_INSTRUCTIONS FOR THE TASK_: In the records below, begin at the line that has "Write part 2" and stop after the line that has "t = thing(name, label, 'light"; quote those lines verbatim and nothing more.

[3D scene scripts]
# # #

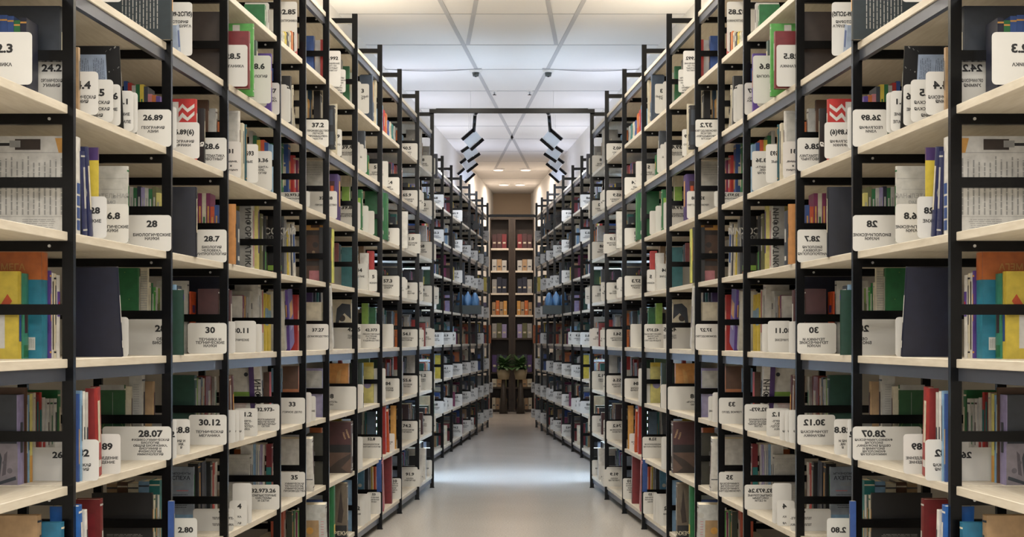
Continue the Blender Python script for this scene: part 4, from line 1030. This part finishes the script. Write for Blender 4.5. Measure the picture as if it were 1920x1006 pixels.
def smoke_detector():
    y = F * 2.5 / (HOR - 132); s = y / F
    root = empty('smoke_detector', ((892 - 960) * s, y, CEIL))
    b = MB(); b.cyl((0, 0, -.02), (0, 0, 1), .05, .02, M_WALL, 20, .055); b.obj('base', root)
    b = MB(); b.cyl((0, 0, -.055), (0, 0, 1), .026, .035, simple('detector_dark', (70, 74, 70), .5), 18, .034); b.cyl((0, 0, -.06), (0, 0, 1), .010, .006, M_BLACK, 12); b.obj('sensor_head', root)
    tag(root, 'small round ceiling detector left of the aisle centre', 'smoke detector', 'ceiling detectors'); mirror_tree(root, 'small round ceiling detector right of the aisle centre')
    # sprinkler
    y = F * 2.5 / (HOR - 170); s = y / F
    root = empty('sprinkler', ((927 - 960) * s, y, CEIL))
    b = MB(); b.cyl((0, 0, -.012), (0, 0, 1), .03, .012, M_WALL, 16); b.obj('rosette', root)
    b = MB(); b.cyl((0, 0, -.04), (0, 0, 1), .008, .03, M_CHROME, 10); b.cyl((0, 0, -.043), (0, 0, 1), .02, .003, M_BLACK, 12); b.obj('nozzle', root)
    tag(root, 'tiny ceiling sprinkler left of the aisle centre', 'sprinkler'); mirror_tree(root, 'tiny ceiling sprinkler right of the aisle centre')
    # surface cable
    y = F * 2.5 / (HOR - 126); b = MB(); pts = []
    for i in range(20):
        q = i / 19; x = -1.25 + q * (1.25 - .28); pts.append(Vector((x, y + .02 * math.sin(q * 3), CEIL - .012 - .018 * math.sin(q * math.pi))))
    for a_, c_ in zip(pts, pts[1:]): b.cyl(a_, c_ - a_, .004, (c_ - a_).length + .001, simple('grey_cable', (150, 150, 148), .5), 6)
    o = b.obj('ceiling_cable'); tag(o, 'thin grey cable sagging below the ceiling left of the detector', 'cable'); mirror_tree(o, 'thin grey cable sagging below the ceiling right of the detector')
smoke_detector()

# unseen ceiling luminaires, added above the picture to light the near aisle
LAMPS = [(-.7, -1.4), (.7, -1.4), (-.55, 1.5), (.55, 1.5), (-.55, 4.2), (.55, 4.2), (-.55, 6.9), (.55, 6.9), (-.45, 9.4), (.45, 9.4)]
for i, (x, y) in enumerate(LAMPS):
    root = empty('fill_ceiling_light', (x, y, CEIL))
    b = MB(); b.box(-.16, .16, -.6, .6, -.05, 0, M_WALL); b.obj('housing', root)
    b = MB(); b.box(-.14, .14, -.58, .58, -.054, -.05, M_DIFF); b.obj('diffuser', root)
    tag(root, 'added long white ceiling light over the near aisle, %s row, %s' % (ORD[i // 2], 'left' if x < 0 else 'right'), 'ceiling light', 'added ceiling lights over the near aisle')
    area('ceiling_fill_glow', (x, y, CEIL - .06), (0, 0, 0), .28, 1.16, {-1.4: 30, 1.5: 24, 4.2: 16, 6.9: 20, 9.4: 22}[y], WARM)

# ------------------------------------------------------------------ far end
M_DKWOOD = simple('dark_case', (58, 48, 40), .5, 0, .4, .2, 10)
def end_case():
    Y = 24.9; s = Y / F
    xl, xr = (917 - 960) * s, (957 - 960) * s
    root = empty('bookcase', (xl, Y, 0)); W = xr - xl
    H = CAMH + (HOR - 408) * s
    for x in (0, W - .03):
        b = MB(); b.box(x, x + .03, 0, .30, 0, H, M_DKWOOD); b.obj('side_panel', root)
    b = MB(); b.box(.03, W - .03, .28, .295, 0, H, M_DKWOOD); b.obj('back_panel', root)
    zs = []
    for py in (465, 507, 549, 590, 633, 697, 725, 767):
        z = CAMH + (HOR - py) * s; zs.append(z)
        b = MB(); b.box(.03, W - .03, .0, .28, max(z - .03, 0.001), max(z, .03), M_BOARD if py < 600 else M_DKWOOD); b.obj('shelf', root)
    b = MB(); b.box(.03, W - .03, 0, .28, H - .03, H, M_DKWOOD); b.obj('top', root)
    tag(root, 'dark narrow bookcase closing the far end of the aisle, left half', 'bookcase', 'bookcases at the far end')
    mirror_tree(root, 'dark narrow bookcase closing the far end of the aisle, right half')
    b = MB(); b.box(-.026, .026, Y + .02, Y + .08, 0, H, M_DKWOOD); tag(b.obj('centre_post'), 'dark upright post between the two end bookcases', 'post')
    rng = random.Random(3)
    rows = [(0, ['maroon', 'maroon', 'dark red'], .26), (1, ['pale grey', 'tan', 'pale grey'], .20), (2, ['grey', 'navy', 'navy'], .27), (3, ['tan', 'orange', 'tan', 'amber'], .24), (4, ['grey', 'olive', 'lavender'], .26), (5, ['purple', 'slate', 'navy'], .3), (6, ['cream', 'tan', 'olive'], .14), (7, ['cream', 'tan', 'cream', 'amber'], .2)]
    for (j, cols, h) in rows:
        x = .05; z = max(zs[j], .03); n = 0
        for c in cols:
            w = (W - .1) / len(cols) * .9
            b = MB(); m = cover_mat(c)
            b.box(0, w, 0, .16, 0, h * rng.uniform(.85, 1), m); b.box(.004, w - .004, .003, .157, .003, h * .8, M_PAGES)
            b.box(w * .2, w * .8, -.002, .001, h * .3, h * .4, cover_mat('cream' if c not in ('cream', 'tan', 'pale grey') else 'slate'))
            o = b.obj('file_box', None, (xl + x, Y + .02, z + .0005)); n += 1
            for side in ('left', 'right'):
                lab = '%s file box, %s from outside, %s shelf down, %s end bookcase' % (c, ORD[n - 1], ORD[j] if j else 'top', side)
                if side == 'left': tag(o, lab, 'file box', 'file boxes in the end bookcases')
                else: mirror_tree(o, lab)
            x += w + .006
end_case()
def plant():
    Y = 24.3; s = Y / F
    cx, cz = (944 - 960) * s, CAMH + (HOR - 697) * s
    root = empty('potted_plant', (cx, Y, 0))
    b = MB(); b.cyl((0, 0, 0), (0, 0, 1), .07, cz - .12, simple('stand', (60, 54, 48), .5), 14, .03); b.obj('stand', root)
    b = MB(); b.cyl((0, 0, cz - .12), (0, 0, 1), .085, .16, simple('pot', (150, 138, 110), .5), 18, .115); b.obj('pot', root)
    g = simple('leaf', (50, 84, 40), .45, 0, .5, .3, 12)
    b = MB(); rng = random.Random(5)
    for i in range(64):
        a = rng.uniform(0, 2 * math.pi); L = rng.uniform(.22, .38); el = rng.uniform(.4, 1.35); wd = rng.uniform(.03, .052)
        d = Vector((math.cos(a) * .7 + .2, math.sin(a) * .5 - .1, 0)); side = Vector((-d.y, d.x, 0)).normalized()
        p = Vector((0, 0, cz + .04)); prev = None
        for k in range(7):
            q = k / 6; e = el - q * 1.1
            pos = p.copy(); w = wd * math.sin(math.pi * min(.97, q * .9 + .08))
            cur = (pos - side * w, pos + side * w)
            if prev: b.quad([prev[0], prev[1], cur[1], cur[0]], g)
            prev = cur; p = p + (d * math.cos(e) + Vector((0, 0, math.sin(e)))) * L / 6
    o = b.obj('leaves', root)
    sm = o.modifiers.new('thickness', 'SOLIDIFY'); sm.thickness = .003
    tag(root, 'dark green leafy potted plant before the left end bookcase', 'plant', 'plants at the far end')
    mirror_tree(root, 'dark green leafy potted plant before the right end bookcase')
plant()
for sx in (-1, 1):
    pass
for o in list(SC.objects):
    if o.type == 'MESH' and o.name.startswith(('pot', 'stand', 'sensor', 'nozzle', 'arm')):
        for p in o.data.polygons: p.use_smooth = len(p.vertices) == 4
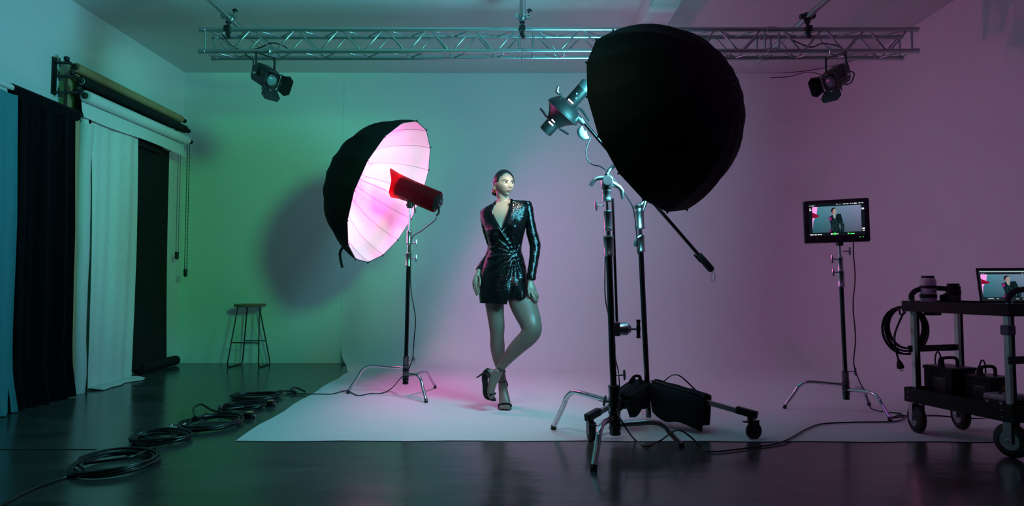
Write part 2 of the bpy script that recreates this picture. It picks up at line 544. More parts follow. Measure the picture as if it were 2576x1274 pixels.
def cstand(name, label, base, topp, feet, hubz, risers, knobs, r0=.0175, legr=.0125, dark='dchrome'):
    base = V(base); topp = V(topp); ax = (topp - base).normalized(); L = (topp - base).length
    t = thing(name, label, 'light stand', (base.x, base.y, 0), )

    def at(z): return base + ax * ((z - base.z) / ax.z)
    for ft, zh in zip(feet, hubz):
        h = at(zh); d = V((ft[0] - h.x, ft[1] - h.y, 0)).normalized()
        lg = part('leg', cstand_leg(h + d * .02, (ft[0], ft[1], ft[2] if len(ft) > 2 else 0), .012, legr), 'chrome', t)
        fp = V((ft[0], ft[1], ft[2] if len(ft) > 2 else 0))
        part('foot_cap', MB().cyl(fp + V((0, 0, .0)), fp + V((-.0, 0, .03)) - d * .008, legr * 1.12, 12), 'rubber', lg)
        mb = MB(); collar(mb, at(zh - .03), ax, r0 * 1.45, .06); part('leg_socket', mb, 'dchrome', t)
    zlo = min(hubz) - .06
    mb = MB(); collar(mb, at(zlo), ax, r0 * 1.35, max(hubz) - zlo + .10); part('base_casting', mb, dark, t)
    # telescoping sections
    for i, (z0, z1, r) in enumerate(risers):
        part('column' if i == 0 else 'riser', MB().cyl(at(z0), at(z1), r, 16), 'dchrome' if i == 0 else 'chrome', t)
    for i, (z0, z1, r) in enumerate(risers[:-1]):
        mb = MB(); collar(mb, at(z1 - .09), ax, r * 1.5, .12); part('collar', mb, 'satin', t)
    for z, d in knobs:
        part('knob', tknob(at(z) + V(d).normalized() * .02, d), 'satin', t)
    return t, at


# left stand under the pink umbrella
bL = V((-.905, 5.45, .10)); tL = P(1031, 522, 5.45)
sL, atL = cstand('light_stand', 'chrome C-stand holding the pink umbrella strobe', bL, tL,
                 [(-1.42, 5.551, .004), (-.686, 5.134, .004), (-.70, 5.84, .004)], [.235, .19, .16],
                 [(.12, 1.19, .0175), (1.17, 1.38, .014), (1.36, tL.z, .010)],
                 [(1.17, (1, -.2, 0)), (.30, (1, -.1, .1)), (1.30, (1, -.3, 0))])

# strobe head inside the left umbrella
ax = -UL_N; a1, a2, _ = basis(UL_N)
bc = P(1052, 489, 5.45); L = .41
st = thing('strobe_light', 'black strobe head with red gel firing back into the pink lit umbrella', 'strobe', bc)
part('body', MB().lathe(bc + UL_N * L / 2, ax, [(0, .06), (.008, .080), (.03, .084), (.05, .079), (.34, .079), (.37, .084), (.405, .084), (.41, .065)], 24), 'blackm', st)
part('flash_bulb', MB().sphere(bc + ax * (L / 2 + .03), (.035, .035, .03), 14), 'lining', st)
gr = []
for s_ in (-1, -.4, .2, .7, 1.0):
    row = []
    for k in range(28):
        dv = a1 * cos(2 * pi * k / 28) + a2 * sin(2 * pi * k / 28)
        ext = .015 + .115 * max(0, dv.z) ** 1.5
        d_ = (L / 2 + ext) * s_ if s_ > 0 else s_ * .19
        row.append(bc + ax * d_ + dv * (.092 + .022 * max(s_, 0) ** 3 + .003 * sin(k * 1.9)))
    gr.append(row)
part('gel_sheet', MB().grid(gr, close=True, thick=lambda i, j: V((0, 0, .0006))), 'gel', st, label='translucent red gel wrap')
part('rear_panel', MB().lathe(bc + UL_N * (L / 2 - .002), UL_N, [(0, .06), (.006, .062), (.012, .055)], 24), 'black', st)
for k in range(5):
    p = bc + UL_N * (L / 2 + .012) + a1 * (.03 * cos(k * 1.26)) + a2 * (.03 * sin(k * 1.26))
    part('dial', MB().cyl(p, p + UL_N * .012, .009 if k else .013, 10), 'satin', st)
yk = tL + Z * .0
part('mount_bracket', MB().box(yk + Z * .03, (.045, .05, .075), bev=.006).cyl(yk + V((-.03, 0, .02)), yk + V((.04, 0, .02)), .012).tube(cr([yk + Z * .06, bc - Z * .06], 4), .014, 10), 'black', st)
part('tilt_handle', MB().tube([yk + V((.03, -.02, .05)), yk + V((.045, -.03, .0)), yk + V((.05, -.03, -.05))], [.008, .007, .009], 8), 'black', st)
rg = bc + UL_N * L / 2 - Z * .06
part('rear_grip', MB().tube(cr([rg + Z * .02, rg + V((0, 0, -.02)), rg + V((-.02, 0, -.05))], 5), .009, 8), 'rubber', st)
part('side_print', MB().box(bc - Yv * .0665 + Z * .01 + UL_N * .05, (.05, .002, .006), (UL_N, V((0, 0, 1)).cross(UL_N).normalized() * -1, Z)), 'mark', st)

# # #

_SOLUTION_:
Write part 2 of the bpy script that recreates this picture. It picks up at line 544. More parts follow. Measure the picture as if it were 2576x1274 pixels.
def cstand(name, label, base, topp, feet, hubz, risers, knobs, r0=.0175, legr=.0125, dark='dchrome'):
    base = V(base); topp = V(topp); ax = (topp - base).normalized(); L = (topp - base).length
    t = thing(name, label, 'light stand', (base.x, base.y, 0), )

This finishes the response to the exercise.